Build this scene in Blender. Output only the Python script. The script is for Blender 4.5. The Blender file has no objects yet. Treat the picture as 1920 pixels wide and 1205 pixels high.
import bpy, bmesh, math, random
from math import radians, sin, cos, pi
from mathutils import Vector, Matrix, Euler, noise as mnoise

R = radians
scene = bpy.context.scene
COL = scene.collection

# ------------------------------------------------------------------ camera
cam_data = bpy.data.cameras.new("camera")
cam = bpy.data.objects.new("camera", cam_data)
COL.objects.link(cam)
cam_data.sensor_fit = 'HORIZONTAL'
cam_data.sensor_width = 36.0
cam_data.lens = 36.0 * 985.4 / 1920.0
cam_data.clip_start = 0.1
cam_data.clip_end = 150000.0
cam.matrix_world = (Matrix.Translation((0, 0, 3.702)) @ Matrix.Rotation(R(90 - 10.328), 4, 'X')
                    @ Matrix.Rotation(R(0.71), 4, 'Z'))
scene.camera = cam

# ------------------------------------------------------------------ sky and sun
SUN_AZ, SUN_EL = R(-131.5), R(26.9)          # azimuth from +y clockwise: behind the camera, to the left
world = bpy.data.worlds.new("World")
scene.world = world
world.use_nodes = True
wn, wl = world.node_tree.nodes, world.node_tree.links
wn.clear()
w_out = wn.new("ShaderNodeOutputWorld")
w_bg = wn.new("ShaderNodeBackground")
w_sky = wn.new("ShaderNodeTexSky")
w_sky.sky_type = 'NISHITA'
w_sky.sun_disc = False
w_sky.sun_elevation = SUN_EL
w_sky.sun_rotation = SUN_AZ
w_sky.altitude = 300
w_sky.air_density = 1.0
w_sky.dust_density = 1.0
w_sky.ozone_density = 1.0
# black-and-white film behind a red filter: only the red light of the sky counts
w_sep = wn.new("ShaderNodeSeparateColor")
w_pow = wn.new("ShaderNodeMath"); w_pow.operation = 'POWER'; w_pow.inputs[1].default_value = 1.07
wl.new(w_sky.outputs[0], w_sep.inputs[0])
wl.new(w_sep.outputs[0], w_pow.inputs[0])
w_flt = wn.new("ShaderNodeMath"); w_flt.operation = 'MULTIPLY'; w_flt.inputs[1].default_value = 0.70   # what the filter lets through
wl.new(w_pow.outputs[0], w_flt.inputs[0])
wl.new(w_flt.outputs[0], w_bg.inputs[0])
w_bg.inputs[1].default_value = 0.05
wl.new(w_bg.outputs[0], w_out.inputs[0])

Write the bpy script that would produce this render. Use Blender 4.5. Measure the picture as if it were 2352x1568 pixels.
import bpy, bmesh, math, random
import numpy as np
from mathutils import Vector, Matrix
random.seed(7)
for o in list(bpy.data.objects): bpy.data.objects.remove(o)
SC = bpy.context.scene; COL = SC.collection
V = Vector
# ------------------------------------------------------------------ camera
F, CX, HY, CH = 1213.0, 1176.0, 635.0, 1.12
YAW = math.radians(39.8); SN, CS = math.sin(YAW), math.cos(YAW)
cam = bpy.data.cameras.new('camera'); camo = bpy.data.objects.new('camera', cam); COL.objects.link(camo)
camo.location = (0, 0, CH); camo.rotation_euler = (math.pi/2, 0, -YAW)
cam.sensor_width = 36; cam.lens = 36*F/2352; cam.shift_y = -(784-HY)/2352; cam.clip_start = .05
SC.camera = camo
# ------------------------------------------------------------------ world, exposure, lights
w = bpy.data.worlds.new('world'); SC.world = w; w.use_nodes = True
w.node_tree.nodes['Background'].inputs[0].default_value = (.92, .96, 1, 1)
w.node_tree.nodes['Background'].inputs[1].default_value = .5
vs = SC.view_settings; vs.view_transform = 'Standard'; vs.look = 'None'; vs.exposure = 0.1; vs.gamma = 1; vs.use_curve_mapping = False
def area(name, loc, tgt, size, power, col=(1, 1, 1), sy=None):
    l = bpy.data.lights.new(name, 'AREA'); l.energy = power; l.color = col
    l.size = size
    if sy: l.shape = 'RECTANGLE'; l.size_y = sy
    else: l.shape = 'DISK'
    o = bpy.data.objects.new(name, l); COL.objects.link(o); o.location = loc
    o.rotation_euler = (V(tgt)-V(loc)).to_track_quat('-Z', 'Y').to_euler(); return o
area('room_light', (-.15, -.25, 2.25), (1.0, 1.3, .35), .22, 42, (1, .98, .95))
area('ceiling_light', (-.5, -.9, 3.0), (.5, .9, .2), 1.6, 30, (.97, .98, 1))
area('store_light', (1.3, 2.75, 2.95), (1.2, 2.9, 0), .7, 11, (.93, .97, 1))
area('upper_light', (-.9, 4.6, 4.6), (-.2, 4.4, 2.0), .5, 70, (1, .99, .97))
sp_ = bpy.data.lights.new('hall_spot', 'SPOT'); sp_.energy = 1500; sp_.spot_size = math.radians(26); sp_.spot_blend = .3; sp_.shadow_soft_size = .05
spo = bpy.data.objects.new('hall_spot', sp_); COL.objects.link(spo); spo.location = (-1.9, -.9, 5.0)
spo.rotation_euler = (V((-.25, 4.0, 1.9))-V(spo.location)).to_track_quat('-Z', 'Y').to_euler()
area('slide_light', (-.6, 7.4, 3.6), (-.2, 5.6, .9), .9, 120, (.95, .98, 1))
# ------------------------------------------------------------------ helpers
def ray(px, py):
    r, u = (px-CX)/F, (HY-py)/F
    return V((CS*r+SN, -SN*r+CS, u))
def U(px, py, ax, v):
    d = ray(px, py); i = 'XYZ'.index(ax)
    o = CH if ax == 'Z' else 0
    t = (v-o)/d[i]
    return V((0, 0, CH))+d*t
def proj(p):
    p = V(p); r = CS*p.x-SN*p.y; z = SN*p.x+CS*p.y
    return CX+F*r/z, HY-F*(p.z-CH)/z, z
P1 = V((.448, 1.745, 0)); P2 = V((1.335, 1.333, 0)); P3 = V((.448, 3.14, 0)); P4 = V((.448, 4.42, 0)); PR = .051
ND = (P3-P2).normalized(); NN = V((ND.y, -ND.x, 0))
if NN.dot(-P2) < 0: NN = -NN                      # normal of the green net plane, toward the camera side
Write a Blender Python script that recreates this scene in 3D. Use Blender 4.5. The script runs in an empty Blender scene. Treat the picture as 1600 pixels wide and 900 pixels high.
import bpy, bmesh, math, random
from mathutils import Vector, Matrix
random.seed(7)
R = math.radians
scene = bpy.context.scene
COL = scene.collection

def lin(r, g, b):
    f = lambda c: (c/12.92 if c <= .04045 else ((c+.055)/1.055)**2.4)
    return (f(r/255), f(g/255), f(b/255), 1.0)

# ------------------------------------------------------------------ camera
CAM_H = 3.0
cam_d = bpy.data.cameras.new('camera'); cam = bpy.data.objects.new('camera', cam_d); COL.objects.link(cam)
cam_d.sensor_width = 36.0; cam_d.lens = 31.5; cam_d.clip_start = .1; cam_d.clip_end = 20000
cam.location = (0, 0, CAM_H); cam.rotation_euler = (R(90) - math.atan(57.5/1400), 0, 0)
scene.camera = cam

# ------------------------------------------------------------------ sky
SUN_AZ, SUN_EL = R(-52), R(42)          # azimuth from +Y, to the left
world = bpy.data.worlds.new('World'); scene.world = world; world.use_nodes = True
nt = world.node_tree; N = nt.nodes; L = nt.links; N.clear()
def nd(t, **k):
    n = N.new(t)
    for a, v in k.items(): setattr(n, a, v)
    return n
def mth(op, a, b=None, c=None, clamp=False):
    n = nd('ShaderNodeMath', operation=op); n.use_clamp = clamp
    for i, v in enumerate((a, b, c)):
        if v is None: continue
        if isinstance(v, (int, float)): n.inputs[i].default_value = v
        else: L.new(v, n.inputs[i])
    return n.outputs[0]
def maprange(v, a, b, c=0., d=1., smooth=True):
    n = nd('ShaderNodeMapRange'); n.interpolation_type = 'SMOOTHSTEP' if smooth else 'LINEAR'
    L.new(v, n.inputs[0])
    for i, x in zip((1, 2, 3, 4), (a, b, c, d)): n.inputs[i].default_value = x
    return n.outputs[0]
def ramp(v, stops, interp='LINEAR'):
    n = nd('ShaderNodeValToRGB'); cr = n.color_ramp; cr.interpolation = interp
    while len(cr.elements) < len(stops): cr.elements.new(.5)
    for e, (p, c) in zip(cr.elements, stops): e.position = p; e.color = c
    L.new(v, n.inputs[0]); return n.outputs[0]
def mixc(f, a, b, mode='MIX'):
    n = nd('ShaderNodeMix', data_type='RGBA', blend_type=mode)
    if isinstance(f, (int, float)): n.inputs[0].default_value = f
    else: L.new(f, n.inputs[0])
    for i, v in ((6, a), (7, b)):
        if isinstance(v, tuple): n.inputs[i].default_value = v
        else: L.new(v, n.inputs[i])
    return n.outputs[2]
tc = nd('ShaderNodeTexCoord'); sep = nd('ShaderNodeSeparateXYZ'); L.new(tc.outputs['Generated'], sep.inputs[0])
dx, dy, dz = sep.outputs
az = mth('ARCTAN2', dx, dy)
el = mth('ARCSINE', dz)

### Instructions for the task
Retype, exactly and in full, the lines above from the one containing "Write a Blender" through the one containing "return (f(r/255), f(g/255), f(b/255), 1.0)".

### Output of the task
Write a Blender Python script that recreates this scene in 3D. Use Blender 4.5. The script runs in an empty Blender scene. Treat the picture as 1600 pixels wide and 900 pixels high.
import bpy, bmesh, math, random
from mathutils import Vector, Matrix
random.seed(7)
R = math.radians
scene = bpy.context.scene
COL = scene.collection

def lin(r, g, b):
    f = lambda c: (c/12.92 if c <= .04045 else ((c+.055)/1.055)**2.4)
    return (f(r/255), f(g/255), f(b/255), 1.0)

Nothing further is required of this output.